I'm so pleased to bring you another artist hangout. Ryan wanted to sit on the rooftop where Dan Graham's permanent installation sits. It was beautiful outside and acted as a quiet and private space to sit and talk with artists who chose to be interviewed up there. (It's been sunny during the entire Summer Institute, we're so lucky not to have had any prairie storms!)
Ryan Josey
At Plug In ICA, Ryan has been thinking about labour in the art world, mediation of the self and participation in social technology, and how all the parts of himself can reconcile. Labour in the art world pertaining to Ryan's experience working as a camboy to pay for an unpaid internship in NYC in 2015 (don't @ me about unpaid internships, they're all types of evil :*| ) and how webcam modelling has been used to support him and his practice. It is through these multi-facets of himself that Ryan has shown interest in the way our "selves" are presented materially and intentionally includes digital presence as a material yet ephemeral form. Engaging with social technologies (such as social media, emailing, phone calls, cam work, etc.) has presented Ryan with different ways of gazing. He talks about it as a method of arranging one's self for consumption. For Ryan social technologies expand the capacity to control the ways in which we are gazed upon and creates more room for active decision making. These are thoughts that we further explore in the interview:
Ryan explained in more detail his interest in the self and self representation by talking about Michel Foucault, a French philosopher and social theorist whose work primarily examined the relationship between knowledge and power. (we LOVE Michel Foucault!) During a previous artist residency in Finland, Ryan read all three volumes of The History of Sexuality and noticed how often Foucault had written the words "silence" and "death". For those who didn't know, Foucault was one of the first queer theorists and talked about queerness, love, and sexuality; he also died of AIDs. After Ryan noted the number of times Foucault wrote "silence" and "death", he made the connection with the use of "SILENCE=DEATH" as part of Gran Fury's campaigns during the AIDs crisis (Gran Fury was a gay design collective working with ACT UP). With this we had a mini rant on the erasure of queer histories, and the liberalizing and white washing of radical thought. I specifically brought up how the Combahee River Collective had coined, for example, identity politics as a way to navigate the way people with structural power have identified marginalized communities and people in order to discriminate, and how Mark Lilla decided to mistranslate it's use and meaning. (article in response to Lilla's op-ed https://newrepublic.com/article/144739/liberals-get-wrong-identity-politics)

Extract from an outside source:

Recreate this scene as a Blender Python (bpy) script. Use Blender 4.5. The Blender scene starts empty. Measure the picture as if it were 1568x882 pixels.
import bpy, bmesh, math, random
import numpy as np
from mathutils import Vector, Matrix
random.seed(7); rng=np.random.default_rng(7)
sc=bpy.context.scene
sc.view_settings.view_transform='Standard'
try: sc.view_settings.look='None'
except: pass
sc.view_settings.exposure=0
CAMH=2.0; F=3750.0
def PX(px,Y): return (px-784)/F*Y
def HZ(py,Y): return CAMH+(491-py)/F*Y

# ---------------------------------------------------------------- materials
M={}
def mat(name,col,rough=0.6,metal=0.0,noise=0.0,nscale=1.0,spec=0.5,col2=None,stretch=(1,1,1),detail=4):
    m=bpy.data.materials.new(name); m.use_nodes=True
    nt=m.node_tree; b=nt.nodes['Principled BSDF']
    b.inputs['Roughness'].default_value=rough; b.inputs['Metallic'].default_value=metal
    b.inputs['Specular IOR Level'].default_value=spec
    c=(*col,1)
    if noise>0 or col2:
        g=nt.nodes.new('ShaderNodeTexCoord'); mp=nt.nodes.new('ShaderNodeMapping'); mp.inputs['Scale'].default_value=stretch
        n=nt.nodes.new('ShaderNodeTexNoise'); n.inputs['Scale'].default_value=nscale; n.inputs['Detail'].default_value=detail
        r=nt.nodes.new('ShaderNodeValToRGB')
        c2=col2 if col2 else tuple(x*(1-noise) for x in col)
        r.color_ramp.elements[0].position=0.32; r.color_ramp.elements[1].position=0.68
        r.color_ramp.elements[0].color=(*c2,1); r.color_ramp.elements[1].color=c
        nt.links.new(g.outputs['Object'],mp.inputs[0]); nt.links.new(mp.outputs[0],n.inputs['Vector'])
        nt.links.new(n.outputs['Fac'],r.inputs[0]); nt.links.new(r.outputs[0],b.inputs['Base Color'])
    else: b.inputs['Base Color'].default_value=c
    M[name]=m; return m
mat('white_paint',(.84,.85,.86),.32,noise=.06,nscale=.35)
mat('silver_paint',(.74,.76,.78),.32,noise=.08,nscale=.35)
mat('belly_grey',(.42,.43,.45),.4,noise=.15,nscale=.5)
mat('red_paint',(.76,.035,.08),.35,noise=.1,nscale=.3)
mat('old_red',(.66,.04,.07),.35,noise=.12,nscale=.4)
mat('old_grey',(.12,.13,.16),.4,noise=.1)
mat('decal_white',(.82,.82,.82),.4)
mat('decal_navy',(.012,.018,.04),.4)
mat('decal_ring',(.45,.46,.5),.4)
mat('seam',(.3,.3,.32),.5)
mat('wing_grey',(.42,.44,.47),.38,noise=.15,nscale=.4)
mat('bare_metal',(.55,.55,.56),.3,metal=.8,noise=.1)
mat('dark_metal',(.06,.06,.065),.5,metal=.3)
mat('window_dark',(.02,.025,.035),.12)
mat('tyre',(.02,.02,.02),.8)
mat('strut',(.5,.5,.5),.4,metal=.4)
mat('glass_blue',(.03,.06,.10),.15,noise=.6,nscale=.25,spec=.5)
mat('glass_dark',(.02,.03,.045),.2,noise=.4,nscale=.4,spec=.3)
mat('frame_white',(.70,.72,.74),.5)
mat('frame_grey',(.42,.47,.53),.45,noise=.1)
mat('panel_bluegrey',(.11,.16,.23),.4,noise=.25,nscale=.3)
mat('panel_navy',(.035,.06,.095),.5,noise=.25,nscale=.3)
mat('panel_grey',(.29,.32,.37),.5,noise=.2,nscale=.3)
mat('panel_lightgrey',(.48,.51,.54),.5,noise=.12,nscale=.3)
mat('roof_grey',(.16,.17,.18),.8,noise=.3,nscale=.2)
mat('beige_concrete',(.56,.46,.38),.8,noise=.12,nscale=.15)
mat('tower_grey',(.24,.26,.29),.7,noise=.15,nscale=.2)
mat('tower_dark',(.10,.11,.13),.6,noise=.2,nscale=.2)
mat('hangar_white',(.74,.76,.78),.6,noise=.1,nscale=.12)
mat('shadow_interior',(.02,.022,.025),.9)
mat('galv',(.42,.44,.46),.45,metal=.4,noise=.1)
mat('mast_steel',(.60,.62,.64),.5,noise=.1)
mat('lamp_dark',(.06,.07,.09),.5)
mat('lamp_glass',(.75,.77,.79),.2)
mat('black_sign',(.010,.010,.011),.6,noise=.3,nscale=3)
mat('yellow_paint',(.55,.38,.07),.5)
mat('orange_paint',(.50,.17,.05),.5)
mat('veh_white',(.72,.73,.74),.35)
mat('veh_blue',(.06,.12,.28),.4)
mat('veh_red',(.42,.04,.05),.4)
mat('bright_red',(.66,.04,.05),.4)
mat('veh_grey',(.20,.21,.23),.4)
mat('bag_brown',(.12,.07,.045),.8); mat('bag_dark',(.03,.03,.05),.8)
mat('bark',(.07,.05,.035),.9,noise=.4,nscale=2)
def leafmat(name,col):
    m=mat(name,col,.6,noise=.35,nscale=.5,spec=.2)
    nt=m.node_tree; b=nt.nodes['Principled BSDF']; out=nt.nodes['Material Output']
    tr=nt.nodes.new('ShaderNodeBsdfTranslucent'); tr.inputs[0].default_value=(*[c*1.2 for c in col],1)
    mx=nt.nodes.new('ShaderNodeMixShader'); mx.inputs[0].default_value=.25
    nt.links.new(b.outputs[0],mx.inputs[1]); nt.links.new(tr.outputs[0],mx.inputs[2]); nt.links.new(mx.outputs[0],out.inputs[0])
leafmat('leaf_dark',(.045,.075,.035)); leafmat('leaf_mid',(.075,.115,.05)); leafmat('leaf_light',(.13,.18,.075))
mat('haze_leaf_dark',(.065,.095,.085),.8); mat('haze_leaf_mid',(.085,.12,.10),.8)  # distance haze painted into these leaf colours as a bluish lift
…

Ryan used these examples to describe the need for framing our own and other people's experiences. During the artists presentation, he noted how, "There was so much work [that went] into developing our framework, pressure to select a version of yourself to present to [other] artists", and how this mirror's Foucalt's own struggle for himself, and our own struggles with self identification, how it seems that there is a desire to move beyond this impact and move beyond historical context.
The DIS Summer Institute has been full of interesting and new ideas for Ryan with the lectures, artist talks, and the research he has involved himself in. He thinks about the presented ideas in the seminars and talks about how separated they are from lived experiences. For example the ideas presented by Armen Avanessian and Mahan Moalemi of alternates to time and its linear quality has already existed in societies all around the world pre-contact. He is critical of the presentation of this as new thinking when these ideas have already existed outside of the academic sphere.
Ryan is questioning how the "self" can, if ever be translated through social technology under corporate rule. Thank you for your thoughtfulness, Ryan!